Bag-of-words is a text vectorization approach which takes the tokens, identified in preprocessing, and computes their occurrence in documents. If our tokens are words, then the new numeric columns will be words, with their values the number of times the word appears in the document.

Document	this	is	an	example	another	apple
This is an example	1	1	1	1	0	0
Another example	0	0	0	1	1	0
This is another apple	1	1	0	0	1	1

A more elegant approach to computing word frequencies is term frequency - inverse document requency (TF-IDF), which decreases the count of words which appear frequently across all documents and increases the count for those that are significant for a small number of documents.

$TF = (occurences\ of\ word\ in\ doc)$ and $IDF = {log (number\ of\ docs) \over (docs\ that\ contain\ word)}$

TF-IDF measure is the product of the two, $TF-IDF = TF \times IDF$ .

We count the words (TF or term frequency) or weigh the words according to how often they appear in the documents (IDF or inverse document frequency). Using TF-IDF, common words will have a low value as they appear across most documents, while significant words will have a high value because they appear frequently in a small number of documents.

Pass the data through a Bag of Words widget and then again to a Data Table. We get a new column that contains word counts for each document. Now that we have numbers, we can finally perform some magic!

Chapter 2: Document Embedding

While bag-of-words is a very simple vectorization technique, there are more advanced ones, too. They are called document embedding and they are based on pre-trained models. These models take tokens and embed each word separately. To embed means to assign a vector, which corresponds to the semantic position of a word in a data space. In other words, semantically similar words will lie closer together, i.e. the word "orange" will be close to "apple", but also close to "fruit".

Word embedding is a first step in document vectorization. A word embedding is a learned representation for text where words that have the same meaning have a similar representation. However, one document is usually composed of many words and each word is its own vector. So we need to find a way to aggregate word vectors into a single document vector. Usually, these would be performed by averaging all word vectors of a document.

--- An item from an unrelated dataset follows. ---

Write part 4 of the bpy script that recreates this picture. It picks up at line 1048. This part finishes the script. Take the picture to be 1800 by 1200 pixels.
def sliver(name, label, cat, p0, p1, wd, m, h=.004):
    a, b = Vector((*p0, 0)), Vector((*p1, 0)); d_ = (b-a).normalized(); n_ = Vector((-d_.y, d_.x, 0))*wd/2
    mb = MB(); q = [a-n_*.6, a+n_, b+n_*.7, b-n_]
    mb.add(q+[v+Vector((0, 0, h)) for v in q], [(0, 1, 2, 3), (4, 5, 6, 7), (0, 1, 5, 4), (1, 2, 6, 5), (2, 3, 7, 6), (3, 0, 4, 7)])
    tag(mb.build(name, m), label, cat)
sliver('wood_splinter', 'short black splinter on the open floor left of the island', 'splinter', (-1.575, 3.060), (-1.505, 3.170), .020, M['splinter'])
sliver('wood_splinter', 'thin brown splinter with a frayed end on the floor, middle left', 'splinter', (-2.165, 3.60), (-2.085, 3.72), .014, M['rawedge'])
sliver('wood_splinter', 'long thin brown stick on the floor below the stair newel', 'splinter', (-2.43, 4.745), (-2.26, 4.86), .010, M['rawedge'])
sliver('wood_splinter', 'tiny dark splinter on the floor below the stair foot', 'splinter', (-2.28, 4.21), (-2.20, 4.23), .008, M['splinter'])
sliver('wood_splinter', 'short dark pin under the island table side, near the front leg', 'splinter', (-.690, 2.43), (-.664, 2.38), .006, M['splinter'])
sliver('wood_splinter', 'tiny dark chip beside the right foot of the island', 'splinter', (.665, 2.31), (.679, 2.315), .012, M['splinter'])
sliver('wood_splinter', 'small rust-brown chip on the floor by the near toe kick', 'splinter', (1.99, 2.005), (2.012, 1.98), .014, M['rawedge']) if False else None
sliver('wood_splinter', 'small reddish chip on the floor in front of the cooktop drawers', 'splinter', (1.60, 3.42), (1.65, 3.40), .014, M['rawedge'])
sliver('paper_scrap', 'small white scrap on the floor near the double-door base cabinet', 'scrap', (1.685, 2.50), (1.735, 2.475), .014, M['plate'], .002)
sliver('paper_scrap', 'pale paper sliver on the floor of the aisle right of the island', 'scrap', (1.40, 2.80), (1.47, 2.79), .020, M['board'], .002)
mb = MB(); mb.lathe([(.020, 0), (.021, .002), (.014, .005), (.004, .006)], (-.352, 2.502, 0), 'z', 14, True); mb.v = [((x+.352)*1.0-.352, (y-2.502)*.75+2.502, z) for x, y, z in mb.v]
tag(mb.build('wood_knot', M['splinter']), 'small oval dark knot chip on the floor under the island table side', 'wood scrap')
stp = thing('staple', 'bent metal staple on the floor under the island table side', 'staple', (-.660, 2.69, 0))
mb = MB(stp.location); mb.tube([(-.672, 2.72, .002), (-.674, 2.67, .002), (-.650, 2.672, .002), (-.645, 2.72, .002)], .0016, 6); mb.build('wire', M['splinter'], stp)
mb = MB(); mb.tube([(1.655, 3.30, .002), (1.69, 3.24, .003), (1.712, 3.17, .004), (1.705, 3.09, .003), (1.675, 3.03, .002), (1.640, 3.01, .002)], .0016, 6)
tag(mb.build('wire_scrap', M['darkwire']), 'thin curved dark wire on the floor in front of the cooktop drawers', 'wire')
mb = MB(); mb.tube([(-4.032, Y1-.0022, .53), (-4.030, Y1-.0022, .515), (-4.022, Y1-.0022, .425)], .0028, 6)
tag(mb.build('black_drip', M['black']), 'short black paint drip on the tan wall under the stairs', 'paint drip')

The advantages of word embedding approahches are that they capture word meaning and existing relationships between words, can better represent smaller corpora, overcome the issue of sparseness in BOW, require little preprocessing and are constant vector size. On the other hand, they are not explainable, are domain dependent, mostly cannot handle out-of-vocabulary words and are language dependent (novel approaches implement also general langauge models, such as Multitext BERT).

In contrast, the advantages of bag-of-words are that they are explainable, interpretable, represent word importance, and are language-independent. However, they are also sparse and increasinly wide. Moreover, they are missing the context in which each word appears.

One of the first word embedding approaches for English was Word2Vec, a model trained with a combination of continuous bag-of-words (CBOW) and SkipGram. For context, CBOW is a model that tries to predict the word from surrounding words, while skipgram is a model that tries to predict the surrounding words from the word. Word2Vec was later improved with Glove, which learns from a word co-occurrence matrix. Contemporary neural-network-based models are fastText, ELMo, and BERT. FastText learns from character sets and is good for unknown words. ELMo learns from context, which means words can have different embeddings based on surrounding words (a chair can be a piece of furniture or a person presiding over a committee). Both approaches handle polysemy (bear and to bear).